The ethical lesson here is one of absolute transparency regarding your product’s true architecture.

If you sell a "modular platform," but deploying a new module requires your engineering team to write custom, tightly coupled code for three weeks, you are lying about your product’s nature. You are selling a system that is "designed to be disassembled and reassembled constantly" when, in reality, every assembly requires a team of engineers with sledgehammers and welding torches.

True modularity requires structural truth. If your product requires custom, manual intervention to work, own that. Do not sell the illusion of a self-assembling machine when you are actually selling a bucket of parts and a hidden army of assembly workers.

Insight 3: Ethical Demolition — "Soter" on the Path to Scale

In Jewish law, the act of demolishing (Soter) is one of the 39 forbidden creative acts on Shabbat. However, the Talmud in Shabbat 31b establishes a vital principle: demolition is only biblically prohibited if it is done "on condition to rebuild" (על מנת לבנות). If you demolish something purely for the sake of destruction, it is considered destructive acts (mekalkel), which are rabbinically forbidden but do not carry the same biblical weight.

The Arukh HaShulchan carries this logic into the domain of vessels. If you are dismantling a vessel to improve it, to clean it, or to prepare it for a better, more permanent reconstruction, that act of dismantling is part of the creative process of building.

In the startup journey, you will inevitably reach a point where your early-stage architecture, your initial operational processes, or your early sales pipelines can no longer support your scale. You have to tear them down. This is the startup equivalent of Soter (demolition).

The ethical challenge here is how we manage this demolition. Many founders engage in "destructive demolition." They panic, scrap their entire codebase, fire entire departments, or abandon core customer segments without a clear, engineered blueprint for what comes next. They destroy value, burn out their teams, and leave their existing customers stranded in the ruins of a half-demolished product.

The Arukh HaShulchan teaches us that demolition is only ethically and creatively justified if it is done strictly on the condition to rebuild (al menat livnot):

"כל סותר על מנת לבנות... הוא מלאכה גמורה" (Any demolition on the condition to rebuild... is a complete, purposeful labor) — Arukh HaShulchan, Orach Chaim 313:20.

When you decide to deprecate a feature, refactor a codebase, or restructure an organization, you have an ethical obligation to your stakeholders to ensure that the demolition is tightly coupled with a concrete, funded, and realistic plan for reconstruction.

You cannot ethically justify tearing down a customer's stable (albeit legacy) workflow just because your engineers want to play with a newer framework, unless you have a guaranteed, seamless path to the rebuilt solution.

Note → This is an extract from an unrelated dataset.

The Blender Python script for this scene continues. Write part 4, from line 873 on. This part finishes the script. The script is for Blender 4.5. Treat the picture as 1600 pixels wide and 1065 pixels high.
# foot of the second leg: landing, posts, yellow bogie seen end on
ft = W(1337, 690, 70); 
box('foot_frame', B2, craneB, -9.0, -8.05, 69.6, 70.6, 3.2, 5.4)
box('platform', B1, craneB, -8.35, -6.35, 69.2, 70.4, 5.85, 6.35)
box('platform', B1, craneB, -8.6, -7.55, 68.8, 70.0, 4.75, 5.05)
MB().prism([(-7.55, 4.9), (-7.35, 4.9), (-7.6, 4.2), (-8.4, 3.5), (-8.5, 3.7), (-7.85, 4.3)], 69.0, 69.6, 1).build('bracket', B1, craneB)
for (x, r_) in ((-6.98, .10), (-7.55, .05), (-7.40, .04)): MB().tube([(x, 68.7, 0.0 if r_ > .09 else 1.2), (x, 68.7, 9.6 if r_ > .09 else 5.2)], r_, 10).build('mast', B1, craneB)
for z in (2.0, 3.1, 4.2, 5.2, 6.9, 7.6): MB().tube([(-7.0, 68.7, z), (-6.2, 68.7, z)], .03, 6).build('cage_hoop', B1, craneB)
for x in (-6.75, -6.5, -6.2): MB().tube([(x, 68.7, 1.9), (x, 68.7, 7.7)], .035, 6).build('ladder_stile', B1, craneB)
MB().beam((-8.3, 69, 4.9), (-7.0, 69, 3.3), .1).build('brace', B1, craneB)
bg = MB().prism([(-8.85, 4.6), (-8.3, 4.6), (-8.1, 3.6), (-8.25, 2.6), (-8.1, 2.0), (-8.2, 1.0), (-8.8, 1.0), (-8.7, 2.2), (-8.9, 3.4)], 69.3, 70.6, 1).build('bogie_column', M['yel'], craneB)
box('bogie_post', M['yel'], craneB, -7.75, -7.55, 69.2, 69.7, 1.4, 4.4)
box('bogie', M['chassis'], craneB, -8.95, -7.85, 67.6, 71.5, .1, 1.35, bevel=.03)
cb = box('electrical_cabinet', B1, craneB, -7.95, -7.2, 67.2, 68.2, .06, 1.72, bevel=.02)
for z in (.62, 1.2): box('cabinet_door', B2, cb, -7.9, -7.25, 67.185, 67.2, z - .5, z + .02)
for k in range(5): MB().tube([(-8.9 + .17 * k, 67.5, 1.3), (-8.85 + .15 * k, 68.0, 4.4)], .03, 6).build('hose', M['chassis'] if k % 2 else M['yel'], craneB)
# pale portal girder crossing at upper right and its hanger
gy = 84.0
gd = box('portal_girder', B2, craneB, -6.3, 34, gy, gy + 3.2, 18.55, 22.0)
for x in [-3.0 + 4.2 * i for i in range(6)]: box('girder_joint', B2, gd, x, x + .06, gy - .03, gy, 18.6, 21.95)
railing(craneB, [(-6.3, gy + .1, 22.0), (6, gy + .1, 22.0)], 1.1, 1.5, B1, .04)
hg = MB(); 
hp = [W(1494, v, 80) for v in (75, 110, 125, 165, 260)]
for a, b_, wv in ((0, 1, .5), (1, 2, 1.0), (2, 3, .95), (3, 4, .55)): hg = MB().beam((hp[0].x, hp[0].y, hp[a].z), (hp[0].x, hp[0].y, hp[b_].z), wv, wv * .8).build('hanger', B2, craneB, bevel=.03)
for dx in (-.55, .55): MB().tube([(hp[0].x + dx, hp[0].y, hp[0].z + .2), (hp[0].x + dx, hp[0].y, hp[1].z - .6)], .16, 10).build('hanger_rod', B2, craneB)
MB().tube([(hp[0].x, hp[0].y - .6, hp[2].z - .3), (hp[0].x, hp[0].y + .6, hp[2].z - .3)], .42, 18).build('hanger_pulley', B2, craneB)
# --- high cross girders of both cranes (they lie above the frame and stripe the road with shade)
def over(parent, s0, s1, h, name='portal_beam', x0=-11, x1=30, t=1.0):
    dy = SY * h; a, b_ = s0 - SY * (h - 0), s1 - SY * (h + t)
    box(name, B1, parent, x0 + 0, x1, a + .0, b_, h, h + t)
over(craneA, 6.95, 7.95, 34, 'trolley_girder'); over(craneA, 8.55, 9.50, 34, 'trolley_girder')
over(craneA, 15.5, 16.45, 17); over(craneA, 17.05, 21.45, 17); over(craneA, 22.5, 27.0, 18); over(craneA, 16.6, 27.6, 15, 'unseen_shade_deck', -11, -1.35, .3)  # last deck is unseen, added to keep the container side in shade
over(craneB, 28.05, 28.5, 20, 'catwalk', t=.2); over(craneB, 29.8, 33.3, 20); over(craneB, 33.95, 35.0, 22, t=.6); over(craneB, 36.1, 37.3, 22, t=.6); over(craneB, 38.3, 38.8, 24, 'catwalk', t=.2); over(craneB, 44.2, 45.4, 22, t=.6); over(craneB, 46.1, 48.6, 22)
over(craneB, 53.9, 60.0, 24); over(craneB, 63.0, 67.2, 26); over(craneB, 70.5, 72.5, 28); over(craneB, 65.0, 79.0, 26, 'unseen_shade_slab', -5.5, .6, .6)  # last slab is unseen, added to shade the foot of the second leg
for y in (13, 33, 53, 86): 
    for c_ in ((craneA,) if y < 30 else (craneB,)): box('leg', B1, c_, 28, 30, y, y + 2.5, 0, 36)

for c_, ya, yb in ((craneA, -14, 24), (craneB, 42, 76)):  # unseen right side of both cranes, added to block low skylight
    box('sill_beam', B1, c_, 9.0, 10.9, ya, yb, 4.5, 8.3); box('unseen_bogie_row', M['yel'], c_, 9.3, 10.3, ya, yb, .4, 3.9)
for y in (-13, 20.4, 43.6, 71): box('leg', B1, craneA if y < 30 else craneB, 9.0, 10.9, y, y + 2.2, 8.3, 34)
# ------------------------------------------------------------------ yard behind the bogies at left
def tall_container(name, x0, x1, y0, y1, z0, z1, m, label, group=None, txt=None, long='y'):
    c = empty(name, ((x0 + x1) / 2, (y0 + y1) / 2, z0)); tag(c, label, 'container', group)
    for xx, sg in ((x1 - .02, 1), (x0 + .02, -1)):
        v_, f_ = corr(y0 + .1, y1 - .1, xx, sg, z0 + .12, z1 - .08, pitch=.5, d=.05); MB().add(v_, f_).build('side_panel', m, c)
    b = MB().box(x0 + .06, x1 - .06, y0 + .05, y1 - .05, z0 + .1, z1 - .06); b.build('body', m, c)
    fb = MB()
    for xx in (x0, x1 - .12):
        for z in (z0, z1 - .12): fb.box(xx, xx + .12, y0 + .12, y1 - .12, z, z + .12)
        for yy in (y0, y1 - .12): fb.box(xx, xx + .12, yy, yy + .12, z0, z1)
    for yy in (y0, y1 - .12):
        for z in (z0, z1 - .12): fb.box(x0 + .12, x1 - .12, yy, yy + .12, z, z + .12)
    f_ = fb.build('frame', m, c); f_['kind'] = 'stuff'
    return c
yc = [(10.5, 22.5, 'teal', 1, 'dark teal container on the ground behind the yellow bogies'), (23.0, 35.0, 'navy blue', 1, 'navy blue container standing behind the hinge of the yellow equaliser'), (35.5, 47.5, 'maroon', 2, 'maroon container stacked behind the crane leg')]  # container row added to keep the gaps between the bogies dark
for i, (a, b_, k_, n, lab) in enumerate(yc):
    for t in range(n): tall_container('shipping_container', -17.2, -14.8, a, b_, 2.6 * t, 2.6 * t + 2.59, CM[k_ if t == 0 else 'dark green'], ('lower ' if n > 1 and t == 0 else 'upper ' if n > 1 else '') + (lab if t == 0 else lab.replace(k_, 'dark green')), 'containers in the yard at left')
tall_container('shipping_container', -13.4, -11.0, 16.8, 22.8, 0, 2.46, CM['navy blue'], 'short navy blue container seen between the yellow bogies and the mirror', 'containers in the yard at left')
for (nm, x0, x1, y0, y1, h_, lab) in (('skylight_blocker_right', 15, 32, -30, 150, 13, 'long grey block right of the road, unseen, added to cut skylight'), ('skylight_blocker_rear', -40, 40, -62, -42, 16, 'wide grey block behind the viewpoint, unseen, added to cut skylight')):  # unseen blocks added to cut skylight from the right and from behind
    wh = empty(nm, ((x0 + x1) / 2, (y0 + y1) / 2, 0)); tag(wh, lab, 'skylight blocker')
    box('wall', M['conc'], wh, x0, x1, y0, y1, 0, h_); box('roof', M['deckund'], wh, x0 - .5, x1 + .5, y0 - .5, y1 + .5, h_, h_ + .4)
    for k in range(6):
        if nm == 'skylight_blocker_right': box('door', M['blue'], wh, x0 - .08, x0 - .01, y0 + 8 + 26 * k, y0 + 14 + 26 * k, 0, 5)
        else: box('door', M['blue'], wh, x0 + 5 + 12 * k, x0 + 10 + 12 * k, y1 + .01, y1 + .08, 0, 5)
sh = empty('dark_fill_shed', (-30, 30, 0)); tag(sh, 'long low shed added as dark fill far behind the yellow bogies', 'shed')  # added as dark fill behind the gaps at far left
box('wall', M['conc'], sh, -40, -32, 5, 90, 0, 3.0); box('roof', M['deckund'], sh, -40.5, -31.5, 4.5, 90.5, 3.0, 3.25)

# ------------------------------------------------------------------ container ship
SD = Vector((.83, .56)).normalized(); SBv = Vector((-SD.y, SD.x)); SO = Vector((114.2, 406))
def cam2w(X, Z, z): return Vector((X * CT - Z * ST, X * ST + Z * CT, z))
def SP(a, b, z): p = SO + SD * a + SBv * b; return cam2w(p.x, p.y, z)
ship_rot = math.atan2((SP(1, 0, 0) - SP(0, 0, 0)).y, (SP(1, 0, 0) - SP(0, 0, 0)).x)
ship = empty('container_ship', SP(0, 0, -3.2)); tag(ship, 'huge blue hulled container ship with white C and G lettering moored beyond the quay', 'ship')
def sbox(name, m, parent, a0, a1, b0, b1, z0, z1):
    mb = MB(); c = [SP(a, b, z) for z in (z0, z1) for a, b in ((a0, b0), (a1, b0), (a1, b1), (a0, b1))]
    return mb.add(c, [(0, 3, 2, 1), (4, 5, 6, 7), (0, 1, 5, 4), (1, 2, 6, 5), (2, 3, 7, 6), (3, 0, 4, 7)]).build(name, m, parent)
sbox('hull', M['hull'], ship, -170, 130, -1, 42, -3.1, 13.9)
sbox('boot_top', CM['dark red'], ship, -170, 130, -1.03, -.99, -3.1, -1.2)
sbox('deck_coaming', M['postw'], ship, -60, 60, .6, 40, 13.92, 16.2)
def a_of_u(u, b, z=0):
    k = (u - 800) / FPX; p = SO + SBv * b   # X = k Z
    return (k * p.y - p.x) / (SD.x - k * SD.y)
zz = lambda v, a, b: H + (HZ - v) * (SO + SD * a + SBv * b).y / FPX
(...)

Demolition without a blueprint for reconstruction is not innovation; it is operational vandalism.


Policy Move

The "Shafui" Protocol: The Workaround & Technical Debt Registry

To operationalize these insights, your company must implement a concrete policy that prevents temporary, loose connections (shafui) from quietly hardening into permanent, unvetted structures (teka).

We call this The Shafui Protocol.

Policy Objective

To ensure that every temporary operational workaround, hotfix, or manual bypass deployed across product, engineering, or operations is explicitly tracked, given a hard expiration date, and assigned a clear financial and operational owner.

Execution Steps

  1. The Workaround Registry (The "Shafui" Log):

    • Every time a team (Engineering, Product, Customer Success, or Operations) deploys a temporary patch, a manual data-entry workaround, or a custom script to bypass a product limitation, they must log it in the Shafui Log.
    • This is not a standard Jira ticket. It is a high-visibility, cross-functional registry.
  2. Mandatory Metadata for Every Workaround:

    • The "Teka" Trigger: The exact conditions under which this workaround must be deprecated or replaced with a permanent build (e.g., "When client volume exceeds 50 concurrent users," "When monthly transaction volume hits $100k," or "Hard stop on [Date: 90 days from launch]").
    • The Human Cost Proxy: The exact number of hours per week your team spends manually maintaining, monitoring, or executing this workaround.
    • The Architectural Owner: The designated leader responsible for either tearing down this workaround or securing the resources to build it into a permanent, vetted feature.
  3. The Workaround Half-Life Index (WHLI) — Your KPI Proxy:

    • Introduce a new board-level and management-level metric: The Workaround Half-Life Index (WHLI).
    • Formula: $$\text{WHLI} = \frac{\text{Sum of days all active workarounds have remained in production}}{\text{Total number of active workarounds}}$$
    • The Target: Your company's target WHLI must be under 45 days. If the average workaround is sitting in your system for longer than 45 days, it has officially hardened into an unauthorized teka structure.
  4. The Automatic Deprecation Rule:

    • If any workaround in the Shafui Log exceeds its "Teka Trigger" or its maximum lifespan (capped at 90 days), the system or process must undergo an immediate review.
    • If it is not replaced or formally prioritized in the immediate sprint, the product team is legally prohibited from shipping any new feature development until the debt is cleared. You do not build a second story on a house supported by rotting temporary scaffolding.

Board-Level Question

"Are we scaling a product, or are we scaling a hidden services business disguised as software?"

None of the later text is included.